Greenfield declined to share the suspect’s identity and said he did not have any update on his condition Friday.

No officers were injured, Greenfield said.

Phil Cornelius, chief deputy U.S. Marshal for Western Pennsylvania, did not immediately return a request for comment.

Authorities remained on scene much of the day.

Anthony Buyny, who lives a few doors down, said he was stepping out of the shower Friday morning when he heard authorities order a suspect to “drop the gun” and “get on the ground.”

A burst of gunfire followed.

Vandergrift resident Lisa Dormire recalled hearing commotion from her home on Franklin Avenue, overlooking East Vandergrift.

Like Buyny, she told TribLive she could hear yelling, and then gunshots.

“I was surprised it was in East Vandergrift, because it sounded closer,” Dormire said.

State and local police had been ramping up activity in the area over the course of the week, according to Alex Rosa, whose home borders the half-block perimeter established by police.
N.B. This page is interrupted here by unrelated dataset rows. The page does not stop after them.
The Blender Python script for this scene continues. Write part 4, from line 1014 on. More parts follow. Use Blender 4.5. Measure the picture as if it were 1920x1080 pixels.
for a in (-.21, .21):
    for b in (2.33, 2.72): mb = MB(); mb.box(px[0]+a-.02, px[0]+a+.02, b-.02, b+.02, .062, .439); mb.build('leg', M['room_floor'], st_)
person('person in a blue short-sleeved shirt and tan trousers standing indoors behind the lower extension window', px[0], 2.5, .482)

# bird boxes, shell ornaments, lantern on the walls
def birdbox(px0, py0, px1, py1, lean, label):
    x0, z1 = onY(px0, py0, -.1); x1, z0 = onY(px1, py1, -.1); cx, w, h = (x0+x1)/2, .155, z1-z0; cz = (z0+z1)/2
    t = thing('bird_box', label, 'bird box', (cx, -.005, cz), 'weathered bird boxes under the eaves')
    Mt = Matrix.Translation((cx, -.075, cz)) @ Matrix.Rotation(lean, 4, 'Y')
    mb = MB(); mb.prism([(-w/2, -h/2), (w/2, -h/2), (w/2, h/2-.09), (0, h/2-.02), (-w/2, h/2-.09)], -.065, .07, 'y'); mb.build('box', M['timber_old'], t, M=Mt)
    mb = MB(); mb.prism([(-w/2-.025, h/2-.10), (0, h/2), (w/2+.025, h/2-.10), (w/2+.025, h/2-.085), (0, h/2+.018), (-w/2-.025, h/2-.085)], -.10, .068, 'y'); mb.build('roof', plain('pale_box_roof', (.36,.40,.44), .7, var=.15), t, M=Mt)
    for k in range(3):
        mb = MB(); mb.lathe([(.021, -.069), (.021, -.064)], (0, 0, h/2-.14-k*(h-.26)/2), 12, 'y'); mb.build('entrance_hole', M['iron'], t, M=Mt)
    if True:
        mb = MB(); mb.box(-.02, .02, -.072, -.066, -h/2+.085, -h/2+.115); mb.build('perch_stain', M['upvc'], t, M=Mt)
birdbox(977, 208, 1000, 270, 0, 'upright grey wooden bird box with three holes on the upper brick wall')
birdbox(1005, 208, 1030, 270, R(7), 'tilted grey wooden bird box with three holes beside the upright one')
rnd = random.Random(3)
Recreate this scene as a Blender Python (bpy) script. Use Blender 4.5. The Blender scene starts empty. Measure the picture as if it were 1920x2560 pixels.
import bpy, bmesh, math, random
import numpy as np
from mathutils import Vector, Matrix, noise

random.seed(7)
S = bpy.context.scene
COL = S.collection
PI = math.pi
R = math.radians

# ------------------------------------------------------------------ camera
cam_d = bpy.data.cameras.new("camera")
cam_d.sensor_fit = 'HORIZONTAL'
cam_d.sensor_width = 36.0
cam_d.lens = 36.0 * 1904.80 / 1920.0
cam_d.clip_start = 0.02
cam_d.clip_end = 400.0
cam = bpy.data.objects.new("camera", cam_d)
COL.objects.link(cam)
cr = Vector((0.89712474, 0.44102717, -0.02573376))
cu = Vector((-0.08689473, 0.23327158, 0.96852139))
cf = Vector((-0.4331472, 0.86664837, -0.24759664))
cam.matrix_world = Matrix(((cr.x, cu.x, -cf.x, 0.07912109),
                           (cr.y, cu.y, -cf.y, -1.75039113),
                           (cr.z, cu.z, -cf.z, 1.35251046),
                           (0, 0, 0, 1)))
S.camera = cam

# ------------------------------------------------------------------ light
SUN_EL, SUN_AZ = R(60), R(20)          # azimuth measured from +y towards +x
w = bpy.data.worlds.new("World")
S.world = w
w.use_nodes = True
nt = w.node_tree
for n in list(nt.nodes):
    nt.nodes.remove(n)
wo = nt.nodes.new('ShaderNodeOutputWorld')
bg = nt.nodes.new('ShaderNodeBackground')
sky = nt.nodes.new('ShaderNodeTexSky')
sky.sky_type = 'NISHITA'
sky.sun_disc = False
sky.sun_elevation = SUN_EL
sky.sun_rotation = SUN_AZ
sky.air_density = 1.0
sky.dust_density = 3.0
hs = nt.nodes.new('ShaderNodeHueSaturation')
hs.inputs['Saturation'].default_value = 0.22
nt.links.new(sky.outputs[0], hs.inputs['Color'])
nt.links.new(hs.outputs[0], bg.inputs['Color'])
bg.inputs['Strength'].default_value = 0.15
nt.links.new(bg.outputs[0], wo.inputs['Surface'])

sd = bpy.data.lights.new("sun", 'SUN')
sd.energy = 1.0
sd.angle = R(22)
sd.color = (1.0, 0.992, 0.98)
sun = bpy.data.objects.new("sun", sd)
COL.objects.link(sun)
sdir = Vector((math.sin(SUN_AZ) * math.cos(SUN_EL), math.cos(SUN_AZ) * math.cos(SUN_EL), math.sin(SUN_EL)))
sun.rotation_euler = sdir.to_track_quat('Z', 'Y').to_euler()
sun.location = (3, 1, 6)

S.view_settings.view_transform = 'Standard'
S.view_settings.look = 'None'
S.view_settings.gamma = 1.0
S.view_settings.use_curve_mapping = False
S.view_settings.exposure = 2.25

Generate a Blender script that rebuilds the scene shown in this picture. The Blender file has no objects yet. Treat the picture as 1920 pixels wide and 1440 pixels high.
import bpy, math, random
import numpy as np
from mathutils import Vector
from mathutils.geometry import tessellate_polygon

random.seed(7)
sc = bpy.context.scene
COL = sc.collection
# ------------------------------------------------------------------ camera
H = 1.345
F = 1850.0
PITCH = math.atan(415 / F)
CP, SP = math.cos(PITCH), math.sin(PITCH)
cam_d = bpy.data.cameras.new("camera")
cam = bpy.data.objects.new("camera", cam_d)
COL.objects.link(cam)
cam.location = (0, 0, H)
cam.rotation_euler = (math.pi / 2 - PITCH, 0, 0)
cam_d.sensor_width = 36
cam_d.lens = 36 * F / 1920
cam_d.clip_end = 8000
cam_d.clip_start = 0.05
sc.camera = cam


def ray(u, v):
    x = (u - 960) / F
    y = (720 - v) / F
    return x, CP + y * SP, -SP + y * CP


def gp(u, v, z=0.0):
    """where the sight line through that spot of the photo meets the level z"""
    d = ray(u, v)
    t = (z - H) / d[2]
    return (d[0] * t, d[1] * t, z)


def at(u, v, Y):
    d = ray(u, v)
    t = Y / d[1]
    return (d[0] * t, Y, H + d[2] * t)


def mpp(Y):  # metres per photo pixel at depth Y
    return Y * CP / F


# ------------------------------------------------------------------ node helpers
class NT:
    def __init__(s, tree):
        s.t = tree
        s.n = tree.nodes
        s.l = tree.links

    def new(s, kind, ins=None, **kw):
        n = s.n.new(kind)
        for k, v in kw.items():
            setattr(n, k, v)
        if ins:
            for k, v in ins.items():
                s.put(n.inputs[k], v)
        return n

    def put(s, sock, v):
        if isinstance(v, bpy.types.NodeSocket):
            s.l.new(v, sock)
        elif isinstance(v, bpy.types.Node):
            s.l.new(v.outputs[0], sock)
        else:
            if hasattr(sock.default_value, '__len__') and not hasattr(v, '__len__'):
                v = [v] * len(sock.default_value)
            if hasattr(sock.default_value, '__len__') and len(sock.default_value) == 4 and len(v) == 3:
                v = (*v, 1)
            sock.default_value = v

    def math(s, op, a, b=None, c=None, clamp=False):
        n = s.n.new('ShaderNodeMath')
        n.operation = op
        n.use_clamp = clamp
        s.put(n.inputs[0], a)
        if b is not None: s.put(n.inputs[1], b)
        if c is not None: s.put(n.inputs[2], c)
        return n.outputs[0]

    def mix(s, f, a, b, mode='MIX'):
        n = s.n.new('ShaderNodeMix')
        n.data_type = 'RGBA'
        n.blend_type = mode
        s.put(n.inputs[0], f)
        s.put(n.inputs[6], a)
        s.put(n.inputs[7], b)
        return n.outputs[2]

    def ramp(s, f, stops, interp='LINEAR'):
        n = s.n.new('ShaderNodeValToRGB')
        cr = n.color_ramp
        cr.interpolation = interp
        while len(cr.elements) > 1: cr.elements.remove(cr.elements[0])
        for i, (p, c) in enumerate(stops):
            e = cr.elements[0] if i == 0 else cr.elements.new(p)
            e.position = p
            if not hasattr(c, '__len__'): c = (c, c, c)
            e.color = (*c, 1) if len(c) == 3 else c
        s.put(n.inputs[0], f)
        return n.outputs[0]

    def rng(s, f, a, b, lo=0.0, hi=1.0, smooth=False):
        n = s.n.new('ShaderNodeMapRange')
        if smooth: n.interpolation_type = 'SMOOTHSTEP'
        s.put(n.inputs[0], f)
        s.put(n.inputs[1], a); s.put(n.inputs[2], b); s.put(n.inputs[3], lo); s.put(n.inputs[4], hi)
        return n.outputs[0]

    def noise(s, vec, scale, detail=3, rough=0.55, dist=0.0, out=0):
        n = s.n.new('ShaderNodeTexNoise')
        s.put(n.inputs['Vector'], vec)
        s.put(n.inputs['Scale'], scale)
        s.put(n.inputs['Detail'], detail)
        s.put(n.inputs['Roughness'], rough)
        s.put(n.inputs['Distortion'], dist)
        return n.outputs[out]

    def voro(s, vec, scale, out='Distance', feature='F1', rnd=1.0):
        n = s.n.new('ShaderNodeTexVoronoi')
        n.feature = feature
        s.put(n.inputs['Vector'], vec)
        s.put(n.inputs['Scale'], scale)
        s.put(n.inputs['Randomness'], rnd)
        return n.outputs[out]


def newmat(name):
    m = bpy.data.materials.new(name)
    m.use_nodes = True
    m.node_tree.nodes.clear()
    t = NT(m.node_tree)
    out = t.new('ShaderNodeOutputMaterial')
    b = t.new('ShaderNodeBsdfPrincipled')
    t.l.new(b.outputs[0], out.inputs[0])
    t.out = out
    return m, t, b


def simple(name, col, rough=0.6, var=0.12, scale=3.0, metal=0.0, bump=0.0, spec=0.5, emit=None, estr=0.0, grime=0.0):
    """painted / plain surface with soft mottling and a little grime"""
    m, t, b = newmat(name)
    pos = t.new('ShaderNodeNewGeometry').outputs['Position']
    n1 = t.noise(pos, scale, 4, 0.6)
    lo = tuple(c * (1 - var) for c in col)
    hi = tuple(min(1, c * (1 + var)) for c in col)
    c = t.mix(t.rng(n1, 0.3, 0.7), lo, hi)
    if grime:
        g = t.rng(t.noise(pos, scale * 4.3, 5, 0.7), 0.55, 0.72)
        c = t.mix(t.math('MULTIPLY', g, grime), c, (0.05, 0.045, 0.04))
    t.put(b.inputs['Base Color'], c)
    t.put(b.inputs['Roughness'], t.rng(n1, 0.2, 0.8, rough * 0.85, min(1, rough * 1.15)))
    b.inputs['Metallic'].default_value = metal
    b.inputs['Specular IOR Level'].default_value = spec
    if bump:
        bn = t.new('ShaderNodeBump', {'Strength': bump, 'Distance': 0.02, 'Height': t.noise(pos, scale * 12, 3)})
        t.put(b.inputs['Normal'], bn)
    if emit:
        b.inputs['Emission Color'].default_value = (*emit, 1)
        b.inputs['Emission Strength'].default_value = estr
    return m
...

A suit-wearing, clipboard-carrying agent, who was present at the scene Friday, recently came by his house and interviewed his mother.

The post office shutdown snarled life in tiny East Vandergrift more than it would have in most other towns.

Jeff Crosbie was walking from his home on the other side of town — the Postal Service does not deliver mail directly to borough residents — when he noticed clusters of police vehicles blocking his destination.

“That’s like the hub of this town,” Crosbie said. “That’s where people meet and talk.”

Without that town square of sorts, a few East Vandergrift residents instead lingered by the crime scene in the bitter cold, trying to piece together the events of the morning.

Not even post office worker Kirk Ebel had an inside track on what happened.

“I showed up to work this morning, (and) the ambulance was pulling away,” he said.